Temos ali o Jogo do Motorista e Pedestre, retirado das páginas 210-211 de nosso amado Teoria dos Jogos. O jogo busca entender o que eles fariam (nós faríamos...) ao enfrentar dois regimes jurídicos radicais: toda a responsabilidade para cima do pedestre ou para cima do motorista. A imagem está esmaecida, mas - diriam os colegas trocadilhescos - a lição é claríssima. Os sublinhadinhos mostram a busca do equilíbrio de Nash. E as quadrículas que têm sublinhadinho nas duas recompensas é que mostram esta posição.

Ou seja, no primeiro caso, vale a pena mover-se (ambos) com descaso, descuidadamente. No segundo, muda o regime de responsabilidade e o prejuízo passa a ser dividido entre eles. Já é um progresso. E a lição remanescente é que o regime legal, ou melhor, poderíamos desenhar mecanismos que iriam levar-nos ao paraíso.

Por fim, o que me parece é que a "causa causans" dos malfeitos nacionais tem dois ou três itens (que listo sem ordem hierárquica):


.a. a escandalosa qualidade da política (talvez até nossos políticos, transplantados para outros ambientes institucionais, agissem com lisura)

.b. a impunidade (faltam-nos incentivos para a atuação preventiva, repressiva e punitiva do trio polícia, justiça e presídio)

.c. a falta de "educação": formação de capital humano (escola, treinamento on the job, essas coisas), capital social (civismo, empatia, associativismo). 

Que fazer? Lênin indagou e Rosana Pinheiro-Machado respondeu: meter o pé no barro, ou seja, criar capital social. Ok, ela não falou o que eu disse depois da vírgula que sucede o substantivo "barro". E que dizer dos rapazes presidentes das duas casas do congresso nacional, que se recusam a ser enquadrados pela polícia federal por suspeita de corrupção? Malfeitores? Estes e assemelhados serão os malfeitos jurados de morte pela presidenta Dilma desde o discurso de posse do primeiro mandato?

DdAB
BÊRNI, Duilio de Avila e FERNANDEZ, Brena Paula Magno (2014) Teoria dos jogos; crenças, desejos, escolhas. São Paulo: Saraiva.

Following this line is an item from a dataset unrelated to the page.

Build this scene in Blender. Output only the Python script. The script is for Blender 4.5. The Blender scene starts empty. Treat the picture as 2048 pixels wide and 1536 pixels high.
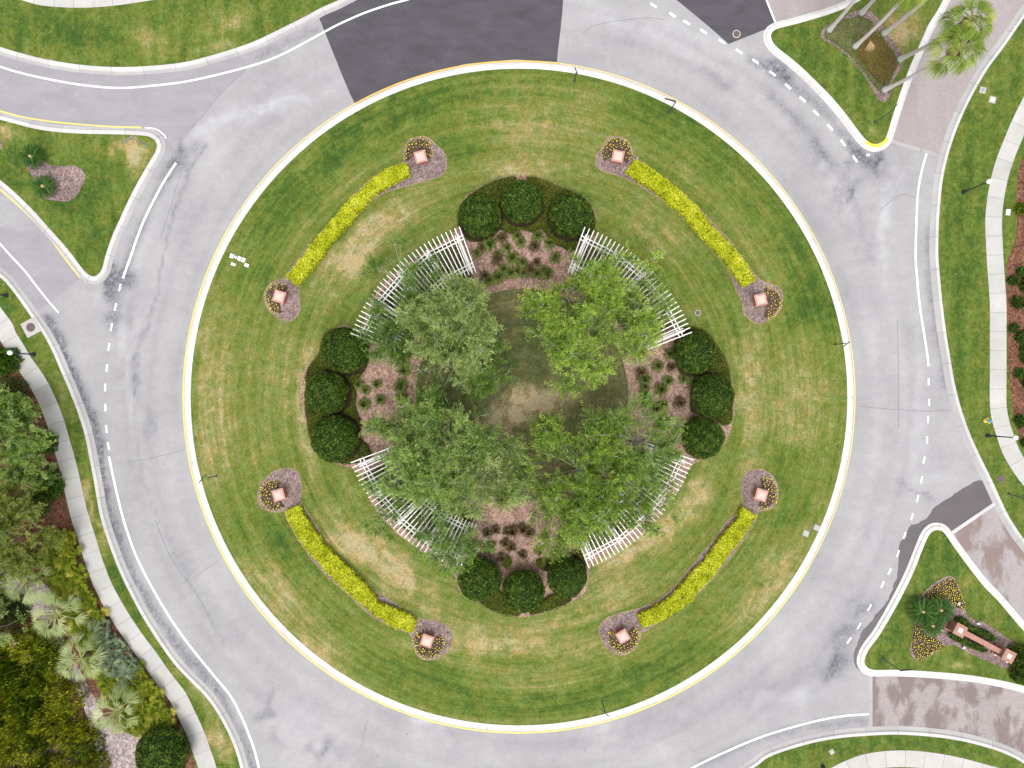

 P.S. então parece que tudo está centrado na variável capital social, pois nem é tão difícil construir todos os demais. Olha a Wikipedia (em inglês, lógico, que a em português é meio estranha...):

In sociology, social capital is the expected collective or economic benefits derived from the preferential treatment and cooperation between individuals and groups. Although different social sciences emphasize different aspects of social capital, they tend to share the core idea "that social networks have value". Just as a screwdriver (physical capital) or a university education (cultural capital or human capital) can increase productivity (both individual and collective), so do social contacts affect the productivity of individuals and groups.

Outro P. S.:
O blim-blim-blim do capital social tem na visão de mundo neo-heterodoxa uma função de produção do PIB = Q o seguinte modelo teórico:

Q = Q(MP, Lq, Ln, Kf, Kh, Ks)

onde MP são as matérias primas, Lq é o trabalho qualificado, Ln é o trabalho não qualificado, Kf é o capital físico, Kh é o capital humano e Ks é o capital social. Se passarmos ao modelo experimental, veremos haver acentuadas associações (derivadas parciais cruzadas) entre Lq e Kh, Lq e Ks, Ln e Ks e Kh e Ks. Talvez a derivada de Q com relação a Ln e depois Ks seja até negativa, pois o capital social socializa também o trabalhador não qualificado.

No mundo que idealizo para o futuro (embora não garanta que vamos chegar a ele em meu horizonte de vida), a maior parte do emprego se concentrará no "serviço municipal". Naquele tipo de sociedade com estratosféricos níveis de bem-estar-social, é provável que nem mais exista o Ln.

P.S. às 20h31min de 17/jun/2015 fiz mudanças substanciais na postagem e nas próprias imagens do jogo do pedestre e motorista.

P.S.S. E às 18h31min de 23/julho/2015, acrescentei o capital pessoal - Kp, tema que encontrei pela primeira vez no artigo
TOMER, John F. (2003) Personal capital and emotional intelligence: an increasingly important intangible source of economic growth. Eastern Economic Journal. V. 29 n. 3 p. 453-470. Deste modo, nossa função de produção agregada torna-se:

Q = Q(MP, Lq, Ln, Kf, Kh, Ks, Kp).

No wonder, os netos dos meninos de rua, ao terem sido mantidos na rua, terão acumulado pouquíssimo capital pessoal nesses anos todos.